The group pointed out that powers once embodied in the Yang di-Pertuan Agong to declare “security areas" under the ISA were now shifted to Prime Minister Naib Abdul Razak, removing royal oversight, once the act comes into force on Aug 1.

"He has also substantially broadened the scope of the special provisions relating to 'security areas' to cover instances that do not justify the involvement of the military or use of deadly force," LFL executive director Eric Paulsen said in a statement.

He said that the requirements to declare a “security area” under the ISA were much higher requiring public security to be threatened by a substantial body of persons causing a substantial body of citizens to fear organised violence.

But the threshold under the NSC Act seemed astonishingly low and ambiguously worded, thus open to abuse, he said.

He noted that the government has done away with the requirement for a substantial body of persons to cause a substantial number of citizens to fear organised violence, before a security area can be declared.

Paulsen warned that the new act was worded in such a way that it gave the prime minister the power to declare any area a “security area” when any person causes serious harm to the people, territories, economy, national key infrastructure or any other interests of the country.
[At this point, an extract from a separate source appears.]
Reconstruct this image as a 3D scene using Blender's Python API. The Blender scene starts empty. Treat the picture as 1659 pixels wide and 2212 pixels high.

“Due to the wide-ranging and ambiguous wordings of the NSC Act, it would seem that the prime minister may invoke the special provisions relating to 'security areas' to do almost anything.”

He urged the government to suspend the implementation of the NSC Act and to consult all stakeholders regarding the many concerns that have been raised.

"We further call for substantial amendments to be made to the NSC Act, so that national security is genuinely balanced with constitutional, democratic and human rights concerns, and institutional checks and balances," said Paulsen.